Jay Pipes jaypipes at gmail.com
Mon Apr 7 16:52:59 UTC 2014

Thanks for you response, Narayan, this is an interesting discussion. See
comments below inline.

On Mon, 2014-04-07 at 11:38 -0500, Narayan Desai wrote:
> On Sat, Apr 5, 2014 at 3:22 PM, Jay Pipes <jaypipes at gmail.com> wrote:
>         On Fri, 2014-04-04 at 20:39 -0500, Narayan Desai wrote:
>         >> If you're interested in quotas, we have a completely
>         different problem
>         > with quotas that is a real showstopper for us. We have a
>         really large
>         > dynamic range in resource quantities for our different
>         instance types.
>         > (for example, we have 3 orders of magnitudes in the range of
>         memory
>         > configurations). This makes quotas pretty useless for us as
>         they are
>         > currently implemented, since you can't represent limits for
>         these
>         > different kinds of resources in the same quota.
>         Why can't you? The resource is the memory, CPU, and disk used,
>         not the instance type.
>         Honestly, I think that this is a user-interface thing, not a
>         quota
>         management thing. In other words, have the quota-management UI
>         show some translation help-text. For the user, it would be
>         something like "you have room for X m2.xlarge instances left".
>         For an admin it would be something like "this quota allocation
>         represents X m2.xlarge instances".
> I think that this assumption is the reason that we have the quota
> system that we do. A resource like 1GB of memory isn't comparable
> across all kinds of resources. It is if you have a simple hardware
> configuration with relatively uniform hardware configurations, but
> heterogeneity causes this not to work.
> For example, 1GB of memory on a 24 GB system is way different than 1GB
> of memory on a 2TB system.

How so? If you said that 1GB of some super-fast RAM is different than
1GB of normal RAM, I would agree with you (and point you to the
discussion of weighting factors in my full previous ML response). But I
don't see any difference between 1GB of memory on systems with different
overall amounts of the same type of memory.

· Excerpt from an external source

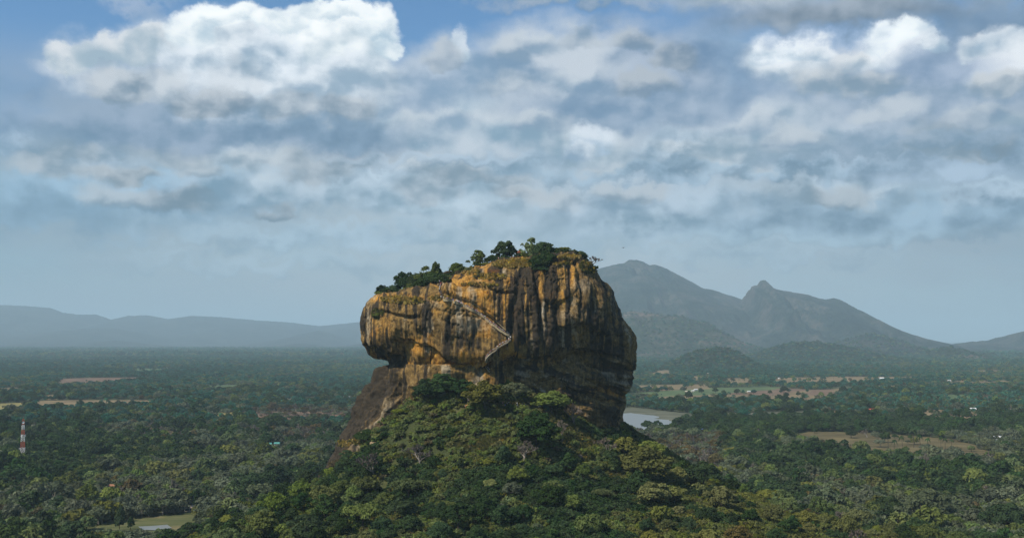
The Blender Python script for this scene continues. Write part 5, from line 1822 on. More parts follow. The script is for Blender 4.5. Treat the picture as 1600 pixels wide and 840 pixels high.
for px, py, kind, w, lb in [(843, 416, 'low_dense', 24, 'dark bush filling the top of the cleft in the cliff'), (838, 407, 'low_dense', 28, 'dark bush hanging over the cleft below the summit trees'), (849, 407, 'low_dense', 24, 'dark leafy bush on the brow beside the cleft'),
                            (590, 490, 'shrub', 16, 'green plant clinging to the rounded end of the rock'),
                            (574, 676, 'low_dense', 40, 'dark bushy tree growing in the hollow of the rock spur'), (603, 692, 'low_dense', 30, 'dark little tree beside the boulders below the rock spur'),
                            (548, 708, 'low_dense', 30, 'dark bush at the foot of the rock spur'), (528, 722, 'rusty', 30, 'brown scrubby bush at the lowest end of the rock spur'), (512, 735, 'low_dense', 30, 'dark bush where the rock spur meets the hill skyline'),
                            (640, 650, 'low_dense', 30, 'dark bush rooted against the brown rock beside the spur'), (855, 400, 'low_broad', 22, 'green bush on the brow above the cleft')]:
    h, n_ = rock_hit(px, py + 2)
    if h is not None:
        s = w * h.y / FOCAL / (2 * SPECIES[kind][0][2])
        plant(kind, h.x, h.y, h.z - SPECIES[kind][0][3] * s * .45, s, 0, lb, 'bush', 'bush', None, None, s * .8)

# ------------------------------------------------------------------ labels that single each tree out by its neighbours
LANDMARKS = [('the green hut', 851, 632), ('the foot of the cliff path', 764, 590), ('the boulders below the rock spur', 575, 688), ('the big dark round tree', 838, 680), ('the fan-shaped leafless tree', 900, 645),
             ('the whitish leafless tree', 950, 695), ('the pale leafless tree below the spur', 588, 728), ('the lime-green feathery tree', 1022, 775), ('the olive-brown bush-like tree', 1008, 725), ('the dark skyline tree on the shoulder', 1098, 745),
             ('the blackish skyline tree', 428, 755), ('the sunlit fresh green tree', 505, 780), ('the lawn', 235, 815), ('the lattice tower', 35, 690), ('the orange roof', 175, 757), ('the dirt patch', 1482, 782),
             ('the big domed grey-green tree', 1452, 790), ('the broad blackish tree', 1572, 815), ('the round blackish tree', 1388, 800), ('the white-limbed leafless tree', 655, 712), ('the pavilion', 296, 793),
             ('the thin leafless tree', 820, 715), ('the rusty olive tree', 1130, 780), ('the low fresh green tree', 412, 820)]
KINDWORD = {'dense': 'dark green tree', 'broad': 'mid-green tree', 'bright': 'fresh green tree', 'olive': 'olive tree', 'grey': 'grey-green tree', 'feather': 'flat-crowned green tree', 'rusty': 'rusty brown tree', 'bare': 'leafless tree',
            'shrub': 'green shrub', 'dark_shrub': 'dark shrub', 'palm': 'palm'}
groups = {}
for t in TREES:
    if t['label']:
        continue
    px, py = project(t['x'], t['y'], t['z'] + 5)
    nm, lx_, ly_ = min(LANDMARKS, key=lambda L_: math.hypot(px - L_[1], (py - L_[2]) * 1.3))
    a = math.degrees(math.atan2(-(py - ly_) * 1.3, px - lx_)) % 360
    hilly = t['z'] > 7
    up, dn = ('uphill of', 'downhill of') if hilly else ('beyond', 'in front of')
    dirs = ['on the lagoon side of', up + ' and lagoonward of', up, up + ' and towerward of', 'on the tower side of', dn + ' and towerward of', dn, dn + ' and lagoonward of']
    if nm == 'the lattice tower':
        dirs = [q.replace('on the tower side of', 'left of').replace(' and towerward', '') for q in dirs]
    k = dirs[int(((a + 22.5) % 360) // 45)]
    size_ = 'small' if t['s'] < .6 else 'large' if t['s'] > 1.05 else ''
    base_ = (size_ + ' ' + KINDWORD[t['kind']]).strip()
    groups.setdefault((base_, k, nm), []).append((math.hypot(px - lx_, py - ly_), t))
ORD = ['nearest', 'second', 'third', 'fourth', 'fifth', 'sixth', 'seventh', 'eighth', 'ninth', 'tenth', 'eleventh', 'twelfth', 'thirteenth', 'fourteenth', 'fifteenth']
for (base_, k, nm), L_ in groups.items():
    L_.sort(key=lambda q: q[0])
    k = k.replace('uphill of and lagoonward of', 'uphill and to the lagoon side of').replace('uphill of and towerward of', 'uphill and to the tower side of')
    k = k.replace('downhill of and lagoonward of', 'downhill and to the lagoon side of').replace('downhill of and towerward of', 'downhill and to the tower side of')
    k = k.replace('beyond and lagoonward of', 'behind and to the lagoon side of').replace('beyond and towerward of', 'behind and to the tower side of')
    k = k.replace('in front of and lagoonward of', 'before and to the lagoon side of').replace('in front of and towerward of', 'before and to the tower side of')
    for i, (_, t) in enumerate(L_):
        nm = nm.replace('bush-like ', '').replace('grey-green ', '').replace(' below the spur', '') if len((base_ + ' ' + k + ' ' + nm).split()) > 14 else nm
        t['label'] = (base_ + ' ' + k + ' ' + nm) if len(L_) == 1 else '%s %s %s %s' % (ORD[min(i, 14)], base_, k, nm)
        if len(t['label'].replace('-', ' ').split()) > 15:
            t['label'] = t['label'].replace(' and to the ', ', ')
rngT = np.random.default_rng(5)
for t in TREES:
    cm, tm, R, H = SPECIES[t['kind']][t['v']]
    root = bpy.data.objects.new(t['name'], None)
    root.empty_display_size = 2.0
    COL.objects.link(root)
    root.location = (t['x'], t['y'], t['z'])
    root.rotation_euler = (t['tilt'][0], t['tilt'][1], rngT.uniform(0, 6.28) if t['rot'] is None else t['rot'])
    wide = rngT.uniform(.86, 1.16) if not t['kind'] == 'palm' else 1.0
    root.scale = (t['s'] * wide, t['s'] / wide, t['sz'])
    tag(root, t['label'], t['cat'], t['group'] or (HG if t['z'] > 7 and t['z'] < 112 else None))
    link(cm.name.split('.')[0], cm, root)
    link('trunk', tm, root)

# ------------------------------------------------------------------ undergrowth of the hill
rngU = np.random.default_rng(31)
uc = np.stack([rngU.uniform(-240, 380, 34000), rngU.uniform(385, 760, 34000)], 1)
uz = hill_z(uc[:, 0], uc[:, 1])
upx, upy = project(uc[:, 0], uc[:, 1], uz)
okU = (uz > 3)
path_clear = (((upx - 838) / 48) ** 2 + ((upy - 634) / 5.5) ** 2 < 1) | (((upx - 800) / 42) ** 2 + ((upy - 632) / 5) ** 2 < 1)
okU &= ~path_clear
grassy = np.zeros(len(uc), bool)
for a, b_, rx, ry in GRASSY:
    grassy |= ((upx - a) / rx) ** 2 + ((upy - b_) / ry) ** 2 < 1
okU &= ~(grassy & (rngU.random(len(uc)) > .12))
uc, uz, upx, upy = uc[okU], uz[okU], upx[okU], upy[okU]
UNDER = [tree_lite(301, 2.8, 3.0, 10, 46, .52, L_dense, 'shrub'), tree_lite(302, 2.6, 2.6, 9, 46, .50, L_broad, 'shrub'), tree_lite(303, 2.6, 2.4, 9, 42, .48, L_olive, 'shrub'), tree_lite(304, 2.4, 2.2, 9, 42, .48, L_bright, 'shrub'),
         tree_lite(305, 2.6, 2.4, 8, 40, .46, L_rusty, 'shrub')]
un = fbm(uc[:, 0] / 30, uc[:, 1] / 30, 0 * uz, 3, 421)
ur = rngU.random(len(uc))
pick = np.where(un > .08, 0, np.where(ur < .45, 1, np.where(ur < .68, 2, np.where(ur < .96, 3, 4))))
pick = np.where((upx > 985) & (ur < .5), 2, pick)
scatter('undergrowth', 'dense shrubs and brush under the trees of the hill', np.stack([uc[:, 0], uc[:, 1], uz - .1], 1), rngU.uniform(.6, 1.35, len(uc)), pick, UNDER, rngU)


# grass tufts
def tuft_geo(seed, R, H, n):
    rng = np.random.default_rng(seed)
    parts = []
    for i in range(n):
        a, rr = rng.uniform(0, 6.28), R * rng.random() ** .5 * .6
        b0_ = np.array([rr * math.cos(a), rr * math.sin(a), -.15])
        out = np.array([math.cos(a), math.sin(a), 0]) * rng.uniform(.2, .9) * R * .6
        w = rng.uniform(.10, .20)
        side = np.array([-math.sin(a + rng.uniform(-.8, .8)), math.cos(a), 0]) * w
        tip_ = b0_ + out + np.array([0, 0, H * rng.uniform(.6, 1.1)])
        m_ = b0_ + out * .35 + np.array([0, 0, H * .55])
        V = np.array([b0_ - side, b0_ + side, m_ + side * .7, m_ - side * .7, tip_ + side * .1, tip_ - side * .1])
        parts.append((V, np.array([[0, 1, 2, 3], [3, 2, 4, 5]])))
    return join(parts)


TUFT = [mesh_from('tuft', *tuft_geo(401, 1.1, 1.3, 46), [L_gold]), mesh_from('tuft', *tuft_geo(402, 1.2, 1.2, 46), [L_grass])]
gp = []
for a, b_, rx, ry in GRASSY:
    for k in range(int(rx * ry * 1.1)):
        q_ = rngU.uniform(-1, 1, 2)
        if (q_ ** 2).sum() < 1:
            gp.append(ground_hit(a + q_[0] * rx, b_ + q_[1] * ry))
gp = np.array(gp)
gpx, gpy = project(gp[:, 0], gp[:, 1], gp[:, 2])
clear = (((gpx - 846) / 26) ** 2 + ((gpy - 636) / 4) ** 2 < 1)
gp = gp[~clear]
scatter('grass', 'yellow-green grass on the open slopes of the hill', gp, rngU.uniform(.7, 1.3, len(gp)), (rngU.random(len(gp)) < .93).astype(int), TUFT, rngU, .15)
rp, rk = [], []
for cx, cy_, rx, ry, n_, gold in [(618, 468, 24, 5, 130, .95), (640, 470, 26, 5, 90, .7), (735, 424, 14, 5, 60, .8), (800, 413, 32, 6, 260, .85), (765, 432, 26, 5, 110, .7), (922, 416, 16, 11, 170, .25), (890, 402, 18, 4, 90, .7), (590, 490, 9, 8, 60, 0),
                                  (690, 466, 20, 4, 50, .9), (815, 408, 20, 4, 90, .8), (750, 445, 30, 3, 40, .8), (537, 693, 14, 5, 40, .6), (560, 690, 16, 5, 50, .5), (875, 412, 20, 3, 40, .6)]:
    for k in range(n_ * 2):
        q_ = rngU.uniform(-1, 1, 2)
        if (q_ ** 2).sum() < 1:
            h, nn = rock_hit(cx + q_[0] * rx, cy_ + q_[1] * ry)
            if h is not None and nn.z > -.2:
                rp.append((h.x, h.y, h.z))
                rk.append(0 if rngU.random() < gold else 1)
scatter('rock_grass', 'dry golden grass on the ledges of the rock', np.array(rp), rngU.uniform(.55, 1.15, len(rp)), rk, TUFT, rngU, .2)

# low scrub along the brow of the rock
qp, qk, qs = [], [], []
for x0, x1, dy0, dy1, n_, big_ in [(588, 640, -14, 4, 70, .8), (640, 692, -26, 0, 110, 1.1), (694, 722, -20, -2, 40, .8), (735, 760, -24, -8, 24, .6), (760, 812, -26, -8, 60, .75), (815, 866, -26, -4, 120, 1.0), (866, 912, -22, 2, 80, .85), (905, 932, -12, 8, 40, .7)]:
    for k in range(n_):
        Y = ROCK_Y + rngU.uniform(dy0, dy1)
        tp = rock_top(at(rngU.uniform(x0, x1), 430, Y)[0], Y)
        if tp is not None:
            qp.append((tp.x, tp.y, tp.z - .25))
            qk.append(int(rngU.choice([0, 0, 0, 1, 1, 2, 3, 4])))
            qs.append(big_ * rngU.uniform(.35, 1.15))
for cx, cy_, rx, ry, n_ in [(843, 412, 10, 9, 34), (850, 404, 14, 5, 24), (690, 436, 10, 8, 14)]:
    for k in range(n_):
        h, nn = rock_hit(cx + rngU.uniform(-1, 1) * rx, cy_ + rngU.uniform(-1, 1) * ry)
        if h is not None:
            qp.append((h.x, h.y, h.z - .4))
            qk.append(0)
            qs.append(rngU.uniform(.5, 1.0))
scatter('rock_scrub', 'ragged scrub along the brow of the rock', np.array(qp), qs, qk, UNDER, rngU, .2)

# ------------------------------------------------------------------ the wooded plain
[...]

>  The costs are different, the resource allocation considerations are
> different, etc.

No, the costs are the same. The resource allocation considerations are
only different in that the things providing the resource (the hosts)
have different available amounts of RAM. But that's not what quotas are
about. That's what scheduling/placement is about. It's two different

>  A model that assumes uniformity means that you can't do anything
> sensible when resource costs and considerations aren't uniform across
> your system.

A model that assumes uniformity of the basic resource types is essential
here. A single CPU unit is the same as any other CPU unit. A GB of RAM
is the same as any other GB of RAM. With weighting factors for given
extra specs, you can influence the overall resource used (see my full
response for how weighting factors could be used). But if you don't have
uniformity of the base resources, you have no foundation from which to
apply quota management.

> While keying off of instance types isn't perfect, and certainly
> doesn't give you the model that you'd like, you can make things work
> based on an implicit resource model when using instances that you
> can't do through resource reductionism.

Two problems with using the instance type for the model, instead of the
base resource types that the instance type has (and the weighting
factors of its extra specs):

1) Instance types can and do change over time. Unless you've decomposed
the instance type into its base resource types, you don't have any way
to adjust quotas properly that reflect the usage of the underlying

2) Quota setting based on instance types would require a human making
decisions about capacity based on that human's (often flawed)
understanding of how many of that instance type can "fit" into their
deployment. Things that humans do are unreliable compared with an
algorithmic approach to quota determination.